The disc opens with the all too rarely heard Chopin variations; all but the fugal variation XII and the coda are played here (omitted as the coda "destroys the tranquil atmosphere of the previous meno mosso section" according to Sudbin). The playing is glorious, with depth of sonority and brilliant passage work as the work demands and completely marries the potentially disparate sections of this marvellous work which has a similar range of melodic and harmonic travels to the Paganini Rhapsody.
The other transcriptions that seperate the Variations from the other major work, the 2nd Piano Sonata, here are Lilacs and Daisies from Rachmaninov (composer and transcriber) and again are given fully sympathetic performances whose virtuosity attracts your attention to the music not the player.

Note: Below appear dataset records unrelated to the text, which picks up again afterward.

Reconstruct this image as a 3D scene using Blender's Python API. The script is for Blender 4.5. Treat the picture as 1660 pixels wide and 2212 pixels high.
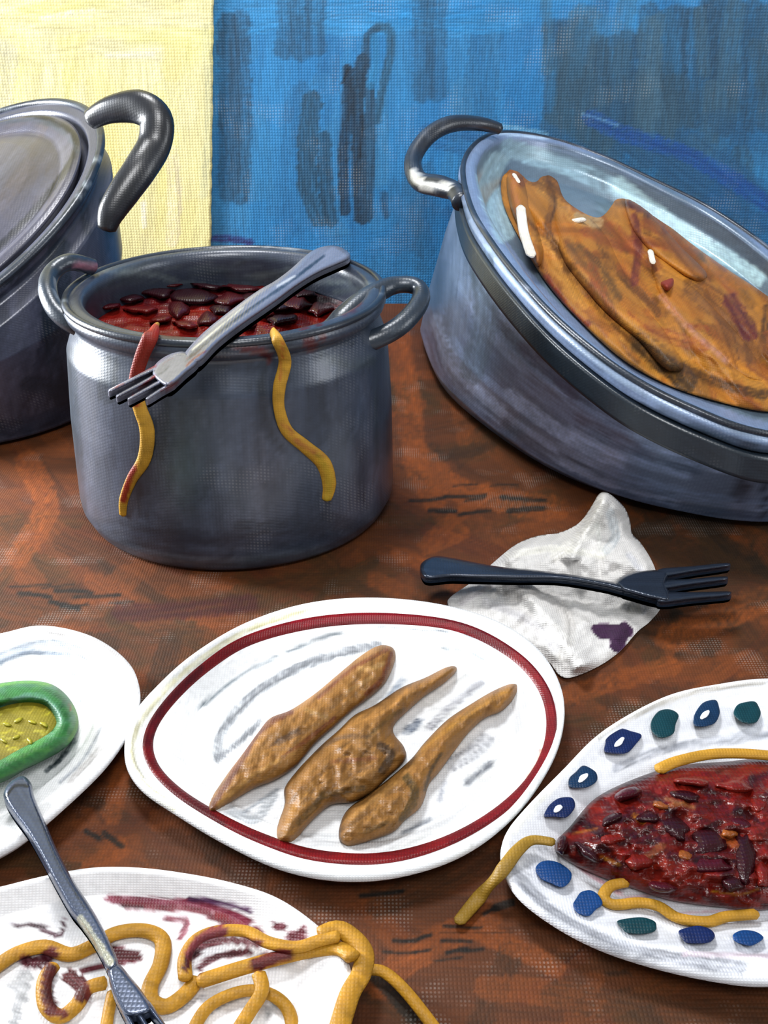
import bpy, math
import numpy as np
from math import radians, sin, cos, pi
for o in list(bpy.data.objects): bpy.data.objects.remove(o)
S = 0.46                      # camera height above the table top, metres
FPX = 2495.0; PITCH = 28.0    # focal length in pixels of a 1660 x 2212 frame
sc = bpy.context.scene
# ---------------- camera
cd = bpy.data.cameras.new('camera'); cam = bpy.data.objects.new('camera', cd); sc.collection.objects.link(cam)
cam.location = (0, 0, S); cam.rotation_euler = (radians(90-PITCH), 0, 0)
cd.sensor_fit = 'VERTICAL'; cd.sensor_height = 24; cd.lens = 24*FPX/2212; cd.clip_start = .01
sc.camera = cam
# ---------------- world, lights, exposure
w = bpy.data.worlds.new('world'); sc.world = w; w.use_nodes = True
w.node_tree.nodes['Background'].inputs[0].default_value = (.92, .96, 1, 1)
w.node_tree.nodes['Background'].inputs[1].default_value = .32
def area(name, loc, target, sx, sy, power, col=(1, 1, 1), spread=180):
    l = bpy.data.lights.new(name, 'AREA'); l.shape = 'RECTANGLE'; l.size = sx; l.size_y = sy; l.energy = power; l.color = col; l.spread = radians(spread)
    o = bpy.data.objects.new(name, l); sc.collection.objects.link(o); o.location = loc
    import mathutils
    o.rotation_euler = (mathutils.Vector(target)-mathutils.Vector(loc)).to_track_quat('-Z', 'Y').to_euler()
area('ceiling_lamp_light', (-.3, 1.12, 1.7), (.1, .7, 0), .4, .4, 20)
area('added_left_strip_light', (-1.2, 1.12, .36), (-.1, .85, .1), .25, .62, 16, (.95, .98, 1), spread=100)  # added unseen strip light for a highlight down the pot's left side
area('added_wall_fill_light', (.1, -.7, 1.9), (.1, 1.43, .62), .7, .7, 11, spread=95)  # added unseen fill that brightens the wall and the fronts
area('added_right_strip_light', (1.7, .35, .6), (.1, .9, .1), .25, .9, 7, (.95, .98, 1))  # added unseen strip light for highlights from the right
vs = sc.view_settings; vs.view_transform = 'Standard'; vs.look = 'None'; vs.gamma = 1; vs.use_curve_mapping = False; vs.exposure = .12
# ---------------- geometry helpers (coordinates in units of S until the mesh is made)
CP, SP = cos(radians(PITCH)), sin(radians(PITCH))
def rays(px, py):
    x = (np.asarray(px, float)-830)/FPX; u = (1106-np.asarray(py, float))/FPX
    return x, CP+u*SP, -SP+u*CP
def U(px, py, plane=(0, 0, 0), h=0.):
    """point seen at a pixel on the plane z = a + b*x + c*y, raised by h"""
    a, b, c = plane; dx, dy, dz = rays(px, py)
    t = (a+h-1)/(dz-b*dx-c*dy)
    return np.stack([t*dx, t*dy, 1+t*dz], -1)
def UD(px, py, D):
    dx, dy, dz = rays(px, py); t = np.asarray(D, float)/dy
    return np.stack([t*dx, t*dy, 1+t*dz], -1)
def proj(P):
    X, Y, Z = P[:, 0], P[:, 1], P[:, 2]-1
    d = np.maximum(Y*CP-Z*SP, .05)
    return 830+FPX*X/d, 1106-FPX*(Y*SP+Z*CP)/d
def spline(pts, n=8, closed=False):
    P = np.array(pts, float); m = len(P); out = []
    rng = range(m) if closed else range(m-1)
    for i in rng:
        if closed: a, b, c, d = P[i-1], P[i], P[(i+1) % m], P[(i+2) % m]
        else: a, b, c, d = P[max(i-1, 0)], P[i], P[i+1], P[min(i+2, m-1)]
        for k in range(n):
            t = k/n
            out.append(.5*((2*b)+(c-a)*t+(2*a-5*b+4*c-d)*t*t+(3*b-a-3*c+d)*t**3))
    if not closed: out.append(P[-1])
    return np.array(out)
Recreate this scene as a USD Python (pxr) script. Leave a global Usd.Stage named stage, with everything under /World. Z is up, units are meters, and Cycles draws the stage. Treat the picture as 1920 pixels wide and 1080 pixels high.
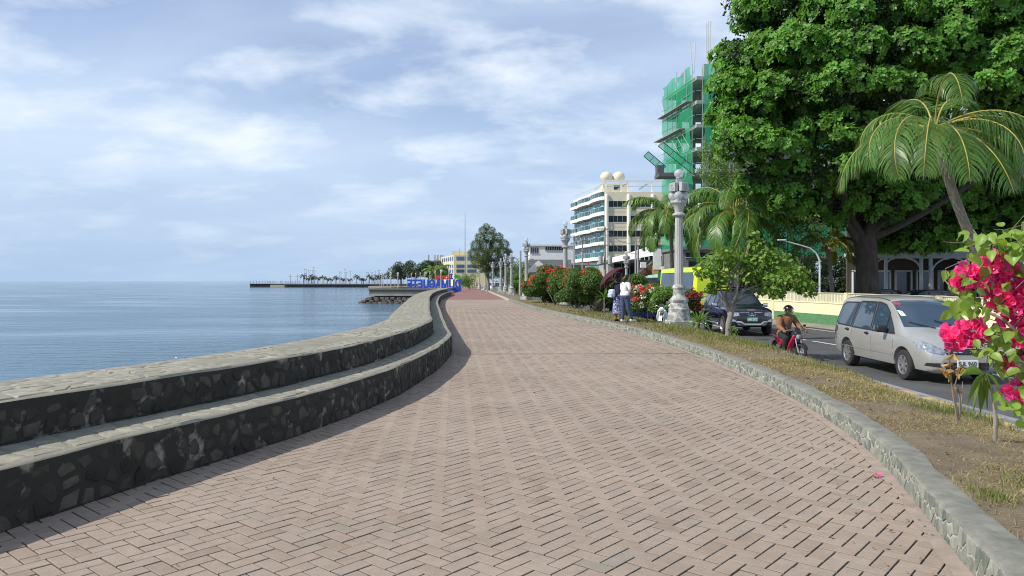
import math, random
import numpy as np, trimesh, usdkit, meshkit
import manifold3d as m3
from scipy.interpolate import PchipInterpolator, CubicSpline
from scipy.spatial import Voronoi
from shapely.geometry import Polygon, box as sbox, Point
from pxr import Usd, UsdGeom, UsdShade, UsdLux, Sdf, Gf, Vt

stage = Usd.Stage.CreateInMemory()
UsdGeom.SetStageUpAxis(stage, UsdGeom.Tokens.z)
UsdGeom.Xform.Define(stage, '/World')
PI = math.pi
F, HZ, EYE = 1400.0, 527.0, 1.65        # focal length and horizon row in photo pixels, eye height
# ---------------------------------------------------------------- camera
cam = UsdGeom.Camera.Define(stage, '/World/camera')
cam.CreateHorizontalApertureAttr(36.0)
cam.CreateVerticalApertureAttr(36.0 * 9 / 16)
cam.CreateFocalLengthAttr(36.0 * F / 1920)
cam.CreateVerticalApertureOffsetAttr(-(540 - HZ) / 1920 * 36.0)
cam.CreateClippingRangeAttr(Gf.Vec2f(0.05, 60000))
cam.CreateExposureAttr(0.12)
cam.AddTransformOp().Set(Gf.Matrix4d(1, 0, 0, 0, 0, 0, 1, 0, 0, -1, 0, 0, 0, 0, EYE, 1))
# ---------------------------------------------------------------- sun and sky
SUN = np.array([-0.93, -0.30, 0.86]); SUN /= np.linalg.norm(SUN)
SUN_EL, SUN_ROT = math.asin(SUN[2]), math.atan2(SUN[0], SUN[1])
sun = UsdLux.DistantLight.Define(stage, '/World/sun')
sun.CreateNormalizeAttr(True); sun.CreateIntensityAttr(1.2); sun.CreateAngleAttr(0.53)
sun.CreateColorAttr(Gf.Vec3f(1.0, 0.945, 0.85))
_z = Gf.Vec3d(*map(float, SUN)); _x = Gf.Cross(Gf.Vec3d(0, 0, 1), _z).GetNormalized(); _y = Gf.Cross(_z, _x)
sun.AddTransformOp().Set(Gf.Matrix4d(*_x, 0, *_y, 0, *_z, 0, 0, 0, 0, 1))
SKY_STRENGTH = 0.105
usdkit.material(stage, '/World/Looks/sky', {
    'tc': ('texture_coordinate', {}),
    'sky': ('sky_texture', {'sky_type': 'single_scattering', 'sun_disc': False, 'sun_elevation': SUN_EL, 'sun_rotation': SUN_ROT, 'altitude': 10.0, 'air_density': 1.0, 'aerosol_density': 0.5, 'ozone_density': 3.0}),
    'sx': ('separate_xyz', {}), 'za': ('math', {'math_type': 'maximum', 'value2': 0.0}), 'zb': ('math', {'math_type': 'add', 'value2': 0.24}),
    'dx': ('math', {'math_type': 'divide'}), 'dy': ('math', {'math_type': 'divide'}), 'uv': ('combine_xyz', {'z': 0.37}),
    'mveil': ('mapping', {'scale': (0.55, 1.0, 1.0), 'location': (5.2, 1.9, 0.0), 'rotation': (0, 0, 0.35)}),
    'veil': ('noise_texture', {'scale': 0.9, 'detail': 7.0, 'roughness': 0.5, 'distortion': 0.25}),
    'rveil': ('rgb_ramp', {'ramp': [(0.0, (0.12,) * 3), (0.34, (0.24,) * 3), (0.54, (0.84,) * 3), (1.0, (.97,) * 3)]}),
    'hz': ('map_range', {'from_min': 0.0, 'from_max': 0.30, 'to_min': 1.0, 'to_max': 0.0, 'clamp': True}), 'tint': ('mix', {'mix_type': 'multiply', 'fac': 1.0, 'color2': (1.0, 1.05, 1.18)}), 'c0': ('mix', {'color2': (3.65, 5.15, 7.2)}), 'hz2': ('map_range', {'from_min': 0.0, 'from_max': 0.16, 'to_min': .85, 'to_max': 0.0, 'clamp': True}), 'c4': ('mix', {'color2': (3.75, 5.2, 7.2)}),
    'mpuff': ('mapping', {'scale': (1.0, 1.25, 1.0), 'location': (7.1, .6, 0.0)}),
    'puff': ('noise_texture', {'scale': 2.5, 'detail': 10.0, 'roughness': 0.56, 'distortion': 0.15}),
    'rpuff': ('rgb_ramp', {'ramp': [(0.0, (0,) * 3), (0.48, (0,) * 3), (0.70, (0.8,) * 3), (1.0, (.9,) * 3)]}),
    'mgrey': ('mapping', {'scale': (1.0, 1.7, 1.0), 'location': (1.2, 7.7, 0.0)}),
    'grey': ('noise_texture', {'scale': 1.7, 'detail': 8.0, 'roughness': 0.55}),
    'rgrey': ('rgb_ramp', {'ramp': [(0.0, (0,) * 3), (0.60, (0,) * 3), (0.76, (0.38,) * 3), (1.0, (0.45,) * 3)]}),
    'c1': ('mix', {'mix_type': 'mix', 'color2': (6.1, 7.3, 9.1)}),
    'c2': ('mix', {'mix_type': 'mix', 'color2': (8.3, 9.0, 9.9)}),
    'c3': ('mix', {'mix_type': 'mix', 'color2': (3.1, 4.2, 5.7)}),
    'bg': ('background_shader', {'strength': SKY_STRENGTH}),
}, [('tc.generated', 'sx.vector'), ('sx.z', 'za.value1'), ('za.value', 'zb.value1'), ('sx.x', 'dx.value1'), ('zb.value', 'dx.value2'), ('sx.y', 'dy.value1'), ('zb.value', 'dy.value2'),
    ('dx.value', 'uv.x'), ('dy.value', 'uv.y'), ('uv.vector', 'mveil.vector'), ('mveil.vector', 'veil.vector'), ('veil.fac', 'rveil.fac'),
    ('uv.vector', 'mpuff.vector'), ('mpuff.vector', 'puff.vector'), ('puff.fac', 'rpuff.fac'), ('uv.vector', 'mgrey.vector'), ('mgrey.vector', 'grey.vector'), ('grey.fac', 'rgrey.fac'),
    ('sky.color', 'tint.color1'), ('tint.color', 'c0.color1'), ('c0.color', 'c1.color1'), ('sx.z', 'hz.value'), ('hz.result', 'c0.fac'), ('rveil.color', 'c1.fac'), ('c1.color', 'c2.color1'), ('rpuff.color', 'c2.fac'), ('c2.color', 'c3.color1'), ('rgrey.color', 'c3.fac'), ('c3.color', 'c4.color1'), ('sx.z', 'hz2.value'), ('hz2.result', 'c4.fac'), ('c4.color', 'bg.color')], surface='bg.background')
dome = UsdLux.DomeLight.Define(stage, '/World/sky')
UsdShade.MaterialBindingAPI.Apply(dome.GetPrim()).Bind(UsdShade.Material.Get(stage, '/World/Looks/sky'))
dome.GetPrim().SetCustomDataByKey('kind', 'structure')

# ---------------------------------------------------------------- helpers
def pg(px, py, z=0.0):                    # a point on the level z seen at photo pixel (px, py)
    Y = F * (EYE - z) / (py - HZ); return np.array([(px - 960) / F * Y, Y, z])
def pd(px, py, Y):                        # a point at distance Y
    return np.array([(px - 960) / F * Y, Y, EYE - (py - HZ) / F * Y])

class MB:
    """collects vertices and triangles of one part, with a random value per piece"""
    def __init__(s): s.v, s.f, s.r, s.n = [], [], [], 0
    def add(s, v, f, r=None):
        v, f = np.asarray(v, float), np.asarray(f, int)
        if len(f) == 0: return s
        if f.shape[1] == 4: f = np.vstack([f[:, [0, 1, 2]], f[:, [0, 2, 3]]])
        s.v.append(v); s.f.append(f + s.n); s.n += len(v)
        s.r.append(np.full(len(v), random.random() if r is None else r) if np.ndim(r) == 0 else np.asarray(r, float)); return s
    def tm(s, m, r=None): return s.add(m.vertices, m.faces, r)
    def mf(s, m, r=None):
        q = m.to_mesh(); return s.add(q.vert_properties[:, :3], q.tri_verts, r)
    def box(s, c, size, rz=0.0, bev=0.0, R=None, r=None):
        a = np.array(size) / 2.0
        if bev > 0:
            b = min(bev, a.min() * 0.9); pts = []
            for k in range(3):
                for sg in np.ndindex(2, 2, 2):
                    q = (np.array(sg) * 2 - 1) * (a - b); q[k] = (sg[k] * 2 - 1) * a[k]; pts.append(q)
            h = trimesh.convex.convex_hull(np.array(pts)); v, f = np.array(h.vertices), np.array(h.faces)
        else:
            v = np.array([[x, y, z] for x in (-1, 1) for y in (-1, 1) for z in (-1, 1)]) * a
            f = np.array([[0, 1, 3, 2], [4, 6, 7, 5], [0, 4, 5, 1], [2, 3, 7, 6], [0, 2, 6, 4], [1, 5, 7, 3]])
        if R is not None: v = v @ np.asarray(R).T
        if rz: v = v @ rotz(rz).T
        return s.add(v + np.array(c), f, r)
    def tube(s, pts, rad, n=8, cap=True, r=None):
        P = np.asarray(pts, float); k = len(P); rad = np.broadcast_to(np.asarray(rad, float), (k,))
        T = np.gradient(P, axis=0) if k > 2 else np.repeat((P[1:] - P[:1]), 2, 0)
        T = T / np.maximum(np.linalg.norm(T, axis=1, keepdims=True), 1e-12)
        u = np.cross(T[0], [0, 0, 1.0] if abs(T[0][2]) < 0.9 else [1.0, 0, 0]); u /= np.linalg.norm(u)
        V = []
        a = np.arange(n) * 2 * PI / n
        for i in range(k):
            u = u - T[i] * (u @ T[i]); u /= max(np.linalg.norm(u), 1e-12); w = np.cross(T[i], u)
            V.append(P[i] + rad[i] * (np.cos(a)[:, None] * u + np.sin(a)[:, None] * w))
        V = np.vstack(V); f = []
        for i in range(k - 1):
            for j in range(n):
                q = (j + 1) % n; f.append([i * n + j, i * n + q, (i + 1) * n + q, (i + 1) * n + j])
        f = np.array(f); f = np.vstack([f[:, [0, 1, 2]], f[:, [0, 2, 3]]])
        if cap:
            V = np.vstack([V, P[0], P[-1]]); c0, c1 = k * n, k * n + 1
            f = np.vstack([f, [[c0, (j + 1) % n, j] for j in range(n)], [[c1, (k - 1) * n + j, (k - 1) * n + (j + 1) % n] for j in range(n)]])
        return s.add(V, f, r)
    def lathe(s, prof, c=(0, 0, 0), n=24, R=None, r=None, flute=0.0, nf=0):
        P = np.asarray(prof, float); k = len(P); a = np.arange(n) * 2 * PI / n
        V = np.array([[p[0] * np.cos(t), p[0] * np.sin(t), p[1]] for p in P for t in a])
        f = np.array([[i * n + j, i * n + (j + 1) % n, (i + 1) * n + (j + 1) % n, (i + 1) * n + j] for i in range(k - 1) for j in range(n)])
        if R is not None: V = V @ np.asarray(R).T
        return s.add(V + np.array(c), f, r)
    def prism(s, poly, z0, z1, R=None, c=(0, 0, 0), r=None):
        if not isinstance(poly, Polygon): poly = Polygon(poly)
        m = trimesh.creation.extrude_polygon(poly, z1 - z0, engine='earcut'); v = np.array(m.vertices) + [0, 0, z0]
        if R is not None: v = v @ np.asarray(R).T
        return s.add(v + np.array(c), m.faces, r)
    def sphere(s, c, rad, sub=2, r=None):
        m = trimesh.creation.icosphere(sub, 1.0); return s.add(np.array(m.vertices) * np.asarray(rad) + np.array(c), m.faces, r)
    def grid(s, P, r=None, flip=False):
        a, b = P.shape[:2]; i = np.arange(a * b).reshape(a, b)
        f = np.stack([i[:-1, :-1], i[1:, :-1], i[1:, 1:], i[:-1, 1:]], -1).reshape(-1, 4)
        return s.add(P.reshape(-1, 3), f[:, ::-1] if flip else f, r)
    def arrays(s): return np.vstack(s.v), np.vstack(s.f), np.concatenate(s.r)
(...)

Finally, the sonata receives a thunderous performance with deep, turbulent rumbles emanating from Sudbin's Steinway D. Very passionate playing and thoroughly alive to both the letter and spirit of the music. Despite the demands that this music makes on the player, at no time do you hear the sound becoming anything less than rich. A very poetic but dramatic performance.
All this good work could have been undermined by a less than perfect recording but it is pleasing that with such a notoriously difficult instrument that BIS have done Rachmaninov and Sudbin proud. The image is well focused and the accoustic is completely believable. Some of the best piano sound (if not *the* best) I have ever heard on disc.
Highly recommended - go out and buy it!